--- Exercise directions ---
Retype the listing that follows, word for word.

--- Records from a dataset ---
══════════════════════════════

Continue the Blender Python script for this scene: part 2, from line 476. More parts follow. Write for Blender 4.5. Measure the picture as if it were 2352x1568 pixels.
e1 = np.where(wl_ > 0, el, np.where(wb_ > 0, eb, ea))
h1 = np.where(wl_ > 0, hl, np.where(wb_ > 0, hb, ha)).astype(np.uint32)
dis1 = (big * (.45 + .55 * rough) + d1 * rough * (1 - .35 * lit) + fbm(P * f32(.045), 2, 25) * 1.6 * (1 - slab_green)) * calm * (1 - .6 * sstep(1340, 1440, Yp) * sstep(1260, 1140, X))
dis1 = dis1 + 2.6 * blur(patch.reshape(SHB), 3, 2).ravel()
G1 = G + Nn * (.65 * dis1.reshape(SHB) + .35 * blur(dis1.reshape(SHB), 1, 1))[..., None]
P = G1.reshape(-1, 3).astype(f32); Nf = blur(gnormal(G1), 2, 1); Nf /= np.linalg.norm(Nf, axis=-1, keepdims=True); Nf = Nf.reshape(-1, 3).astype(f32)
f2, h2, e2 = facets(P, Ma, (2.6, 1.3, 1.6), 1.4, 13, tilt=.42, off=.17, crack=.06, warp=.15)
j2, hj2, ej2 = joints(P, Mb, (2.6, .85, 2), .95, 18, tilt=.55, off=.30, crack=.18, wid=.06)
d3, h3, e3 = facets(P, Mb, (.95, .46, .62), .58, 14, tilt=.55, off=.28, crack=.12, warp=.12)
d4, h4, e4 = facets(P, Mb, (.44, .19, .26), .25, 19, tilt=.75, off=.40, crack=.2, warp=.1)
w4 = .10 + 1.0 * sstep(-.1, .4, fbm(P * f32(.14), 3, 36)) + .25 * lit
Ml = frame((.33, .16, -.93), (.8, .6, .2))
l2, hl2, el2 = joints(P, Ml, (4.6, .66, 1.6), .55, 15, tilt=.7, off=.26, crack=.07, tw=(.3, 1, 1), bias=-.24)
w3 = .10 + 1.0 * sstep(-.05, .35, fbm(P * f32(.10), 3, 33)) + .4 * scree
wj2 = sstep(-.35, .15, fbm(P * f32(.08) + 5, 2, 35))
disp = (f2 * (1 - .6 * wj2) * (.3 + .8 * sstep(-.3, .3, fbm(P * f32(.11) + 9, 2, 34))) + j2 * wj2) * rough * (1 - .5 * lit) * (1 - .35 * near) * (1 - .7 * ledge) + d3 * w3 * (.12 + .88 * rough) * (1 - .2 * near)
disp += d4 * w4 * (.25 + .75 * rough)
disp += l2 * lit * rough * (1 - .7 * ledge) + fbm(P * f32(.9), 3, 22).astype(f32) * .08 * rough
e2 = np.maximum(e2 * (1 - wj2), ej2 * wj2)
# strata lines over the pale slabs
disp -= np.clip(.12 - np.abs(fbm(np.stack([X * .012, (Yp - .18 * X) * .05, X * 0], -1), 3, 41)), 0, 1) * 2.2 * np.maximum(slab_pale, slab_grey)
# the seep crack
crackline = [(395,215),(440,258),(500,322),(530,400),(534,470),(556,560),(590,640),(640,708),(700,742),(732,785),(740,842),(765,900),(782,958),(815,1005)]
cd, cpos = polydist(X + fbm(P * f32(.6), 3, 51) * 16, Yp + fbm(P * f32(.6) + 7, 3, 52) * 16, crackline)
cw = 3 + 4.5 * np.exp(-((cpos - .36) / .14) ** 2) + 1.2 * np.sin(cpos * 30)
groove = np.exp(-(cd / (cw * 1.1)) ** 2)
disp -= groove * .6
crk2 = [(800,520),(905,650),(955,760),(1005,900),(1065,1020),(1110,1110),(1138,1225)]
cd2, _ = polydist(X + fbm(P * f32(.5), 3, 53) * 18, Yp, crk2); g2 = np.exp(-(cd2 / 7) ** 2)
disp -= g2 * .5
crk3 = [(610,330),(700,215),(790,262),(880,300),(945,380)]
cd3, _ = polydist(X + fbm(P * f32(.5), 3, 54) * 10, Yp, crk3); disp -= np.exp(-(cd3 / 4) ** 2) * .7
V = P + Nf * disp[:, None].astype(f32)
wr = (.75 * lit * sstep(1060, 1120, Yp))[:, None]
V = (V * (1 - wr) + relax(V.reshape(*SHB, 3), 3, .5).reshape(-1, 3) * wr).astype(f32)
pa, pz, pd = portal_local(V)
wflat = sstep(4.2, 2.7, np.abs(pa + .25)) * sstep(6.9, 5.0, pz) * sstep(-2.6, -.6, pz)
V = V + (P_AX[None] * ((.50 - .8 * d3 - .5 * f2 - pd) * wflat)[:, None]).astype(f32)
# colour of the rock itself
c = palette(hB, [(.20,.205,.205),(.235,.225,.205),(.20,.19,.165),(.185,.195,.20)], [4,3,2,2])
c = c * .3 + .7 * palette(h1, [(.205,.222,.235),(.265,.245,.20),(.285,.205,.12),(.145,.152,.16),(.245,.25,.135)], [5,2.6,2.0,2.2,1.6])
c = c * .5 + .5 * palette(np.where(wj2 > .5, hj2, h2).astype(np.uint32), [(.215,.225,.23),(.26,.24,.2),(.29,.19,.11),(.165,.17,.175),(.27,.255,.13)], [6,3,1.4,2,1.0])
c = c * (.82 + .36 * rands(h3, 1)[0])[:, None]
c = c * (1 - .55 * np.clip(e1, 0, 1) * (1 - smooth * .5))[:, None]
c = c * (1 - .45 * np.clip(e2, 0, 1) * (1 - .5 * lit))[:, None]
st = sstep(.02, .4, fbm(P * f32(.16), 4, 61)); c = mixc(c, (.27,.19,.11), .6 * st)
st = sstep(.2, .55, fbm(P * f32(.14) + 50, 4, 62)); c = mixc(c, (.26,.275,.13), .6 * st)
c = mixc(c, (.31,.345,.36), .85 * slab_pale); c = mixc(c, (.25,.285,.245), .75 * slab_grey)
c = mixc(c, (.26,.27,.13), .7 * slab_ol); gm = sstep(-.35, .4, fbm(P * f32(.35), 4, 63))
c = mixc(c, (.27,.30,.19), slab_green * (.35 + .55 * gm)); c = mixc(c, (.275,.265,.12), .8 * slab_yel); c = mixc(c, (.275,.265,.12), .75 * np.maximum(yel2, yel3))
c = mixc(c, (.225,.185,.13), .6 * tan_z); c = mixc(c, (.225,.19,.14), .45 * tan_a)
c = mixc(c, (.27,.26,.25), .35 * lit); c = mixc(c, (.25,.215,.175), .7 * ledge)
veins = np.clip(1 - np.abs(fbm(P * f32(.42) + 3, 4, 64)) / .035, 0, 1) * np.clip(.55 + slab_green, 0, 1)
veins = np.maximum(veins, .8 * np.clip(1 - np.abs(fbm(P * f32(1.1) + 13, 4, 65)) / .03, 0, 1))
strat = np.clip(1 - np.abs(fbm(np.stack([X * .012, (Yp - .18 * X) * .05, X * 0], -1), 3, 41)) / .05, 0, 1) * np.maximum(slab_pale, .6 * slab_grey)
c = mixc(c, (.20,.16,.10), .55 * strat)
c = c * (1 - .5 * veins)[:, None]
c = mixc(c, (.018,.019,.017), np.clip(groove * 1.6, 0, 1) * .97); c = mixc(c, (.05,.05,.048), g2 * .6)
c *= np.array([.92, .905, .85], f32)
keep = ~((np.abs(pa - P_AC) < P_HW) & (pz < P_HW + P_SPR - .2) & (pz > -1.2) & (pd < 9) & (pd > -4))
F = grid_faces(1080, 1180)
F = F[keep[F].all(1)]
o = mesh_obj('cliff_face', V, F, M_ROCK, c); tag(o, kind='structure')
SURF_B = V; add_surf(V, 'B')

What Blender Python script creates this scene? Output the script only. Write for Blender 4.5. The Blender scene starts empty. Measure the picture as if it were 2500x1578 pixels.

══════════════════════════════

--- Worked solution ---
Continue the Blender Python script for this scene: part 2, from line 476. More parts follow. Write for Blender 4.5. Measure the picture as if it were 2352x1568 pixels.
e1 = np.where(wl_ > 0, el, np.where(wb_ > 0, eb, ea))
h1 = np.where(wl_ > 0, hl, np.where(wb_ > 0, hb, ha)).astype(np.uint32)
dis1 = (big * (.45 + .55 * rough) + d1 * rough * (1 - .35 * lit) + fbm(P * f32(.045), 2, 25) * 1.6 * (1 - slab_green)) * calm * (1 - .6 * sstep(1340, 1440, Yp) * sstep(1260, 1140, X))
dis1 = dis1 + 2.6 * blur(patch.reshape(SHB), 3, 2).ravel()
G1 = G + Nn * (.65 * dis1.reshape(SHB) + .35 * blur(dis1.reshape(SHB), 1, 1))[..., None]
P = G1.reshape(-1, 3).astype(f32); Nf = blur(gnormal(G1), 2, 1); Nf /= np.linalg.norm(Nf, axis=-1, keepdims=True); Nf = Nf.reshape(-1, 3).astype(f32)
f2, h2, e2 = facets(P, Ma, (2.6, 1.3, 1.6), 1.4, 13, tilt=.42, off=.17, crack=.06, warp=.15)
j2, hj2, ej2 = joints(P, Mb, (2.6, .85, 2), .95, 18, tilt=.55, off=.30, crack=.18, wid=.06)
d3, h3, e3 = facets(P, Mb, (.95, .46, .62), .58, 14, tilt=.55, off=.28, crack=.12, warp=.12)
d4, h4, e4 = facets(P, Mb, (.44, .19, .26), .25, 19, tilt=.75, off=.40, crack=.2, warp=.1)
w4 = .10 + 1.0 * sstep(-.1, .4, fbm(P * f32(.14), 3, 36)) + .25 * lit
Ml = frame((.33, .16, -.93), (.8, .6, .2))
l2, hl2, el2 = joints(P, Ml, (4.6, .66, 1.6), .55, 15, tilt=.7, off=.26, crack=.07, tw=(.3, 1, 1), bias=-.24)
w3 = .10 + 1.0 * sstep(-.05, .35, fbm(P * f32(.10), 3, 33)) + .4 * scree
wj2 = sstep(-.35, .15, fbm(P * f32(.08) + 5, 2, 35))
disp = (f2 * (1 - .6 * wj2) * (.3 + .8 * sstep(-.3, .3, fbm(P * f32(.11) + 9, 2, 34))) + j2 * wj2) * rough * (1 - .5 * lit) * (1 - .35 * near) * (1 - .7 * ledge) + d3 * w3 * (.12 + .88 * rough) * (1 - .2 * near)
disp += d4 * w4 * (.25 + .75 * rough)
disp += l2 * lit * rough * (1 - .7 * ledge) + fbm(P * f32(.9), 3, 22).astype(f32) * .08 * rough
e2 = np.maximum(e2 * (1 - wj2), ej2 * wj2)
# strata lines over the pale slabs
disp -= np.clip(.12 - np.abs(fbm(np.stack([X * .012, (Yp - .18 * X) * .05, X * 0], -1), 3, 41)), 0, 1) * 2.2 * np.maximum(slab_pale, slab_grey)
# the seep crack
crackline = [(395,215),(440,258),(500,322),(530,400),(534,470),(556,560),(590,640),(640,708),(700,742),(732,785),(740,842),(765,900),(782,958),(815,1005)]
cd, cpos = polydist(X + fbm(P * f32(.6), 3, 51) * 16, Yp + fbm(P * f32(.6) + 7, 3, 52) * 16, crackline)
cw = 3 + 4.5 * np.exp(-((cpos - .36) / .14) ** 2) + 1.2 * np.sin(cpos * 30)
groove = np.exp(-(cd / (cw * 1.1)) ** 2)
disp -= groove * .6
crk2 = [(800,520),(905,650),(955,760),(1005,900),(1065,1020),(1110,1110),(1138,1225)]
cd2, _ = polydist(X + fbm(P * f32(.5), 3, 53) * 18, Yp, crk2); g2 = np.exp(-(cd2 / 7) ** 2)
disp -= g2 * .5
crk3 = [(610,330),(700,215),(790,262),(880,300),(945,380)]
cd3, _ = polydist(X + fbm(P * f32(.5), 3, 54) * 10, Yp, crk3); disp -= np.exp(-(cd3 / 4) ** 2) * .7
V = P + Nf * disp[:, None].astype(f32)
wr = (.75 * lit * sstep(1060, 1120, Yp))[:, None]
V = (V * (1 - wr) + relax(V.reshape(*SHB, 3), 3, .5).reshape(-1, 3) * wr).astype(f32)
pa, pz, pd = portal_local(V)
wflat = sstep(4.2, 2.7, np.abs(pa + .25)) * sstep(6.9, 5.0, pz) * sstep(-2.6, -.6, pz)
V = V + (P_AX[None] * ((.50 - .8 * d3 - .5 * f2 - pd) * wflat)[:, None]).astype(f32)
# colour of the rock itself
c = palette(hB, [(.20,.205,.205),(.235,.225,.205),(.20,.19,.165),(.185,.195,.20)], [4,3,2,2])
c = c * .3 + .7 * palette(h1, [(.205,.222,.235),(.265,.245,.20),(.285,.205,.12),(.145,.152,.16),(.245,.25,.135)], [5,2.6,2.0,2.2,1.6])
c = c * .5 + .5 * palette(np.where(wj2 > .5, hj2, h2).astype(np.uint32), [(.215,.225,.23),(.26,.24,.2),(.29,.19,.11),(.165,.17,.175),(.27,.255,.13)], [6,3,1.4,2,1.0])
c = c * (.82 + .36 * rands(h3, 1)[0])[:, None]
c = c * (1 - .55 * np.clip(e1, 0, 1) * (1 - smooth * .5))[:, None]
c = c * (1 - .45 * np.clip(e2, 0, 1) * (1 - .5 * lit))[:, None]
st = sstep(.02, .4, fbm(P * f32(.16), 4, 61)); c = mixc(c, (.27,.19,.11), .6 * st)
st = sstep(.2, .55, fbm(P * f32(.14) + 50, 4, 62)); c = mixc(c, (.26,.275,.13), .6 * st)
c = mixc(c, (.31,.345,.36), .85 * slab_pale); c = mixc(c, (.25,.285,.245), .75 * slab_grey)
c = mixc(c, (.26,.27,.13), .7 * slab_ol); gm = sstep(-.35, .4, fbm(P * f32(.35), 4, 63))
c = mixc(c, (.27,.30,.19), slab_green * (.35 + .55 * gm)); c = mixc(c, (.275,.265,.12), .8 * slab_yel); c = mixc(c, (.275,.265,.12), .75 * np.maximum(yel2, yel3))
c = mixc(c, (.225,.185,.13), .6 * tan_z); c = mixc(c, (.225,.19,.14), .45 * tan_a)
c = mixc(c, (.27,.26,.25), .35 * lit); c = mixc(c, (.25,.215,.175), .7 * ledge)
veins = np.clip(1 - np.abs(fbm(P * f32(.42) + 3, 4, 64)) / .035, 0, 1) * np.clip(.55 + slab_green, 0, 1)
veins = np.maximum(veins, .8 * np.clip(1 - np.abs(fbm(P * f32(1.1) + 13, 4, 65)) / .03, 0, 1))
strat = np.clip(1 - np.abs(fbm(np.stack([X * .012, (Yp - .18 * X) * .05, X * 0], -1), 3, 41)) / .05, 0, 1) * np.maximum(slab_pale, .6 * slab_grey)
c = mixc(c, (.20,.16,.10), .55 * strat)
c = c * (1 - .5 * veins)[:, None]
c = mixc(c, (.018,.019,.017), np.clip(groove * 1.6, 0, 1) * .97); c = mixc(c, (.05,.05,.048), g2 * .6)
c *= np.array([.92, .905, .85], f32)
keep = ~((np.abs(pa - P_AC) < P_HW) & (pz < P_HW + P_SPR - .2) & (pz > -1.2) & (pd < 9) & (pd > -4))
F = grid_faces(1080, 1180)
F = F[keep[F].all(1)]
o = mesh_obj('cliff_face', V, F, M_ROCK, c); tag(o, kind='structure')
SURF_B = V; add_surf(V, 'B')

What Blender Python script creates this scene? Output the script only. Write for Blender 4.5. The Blender scene starts empty. Measure the picture as if it were 2500x1578 pixels.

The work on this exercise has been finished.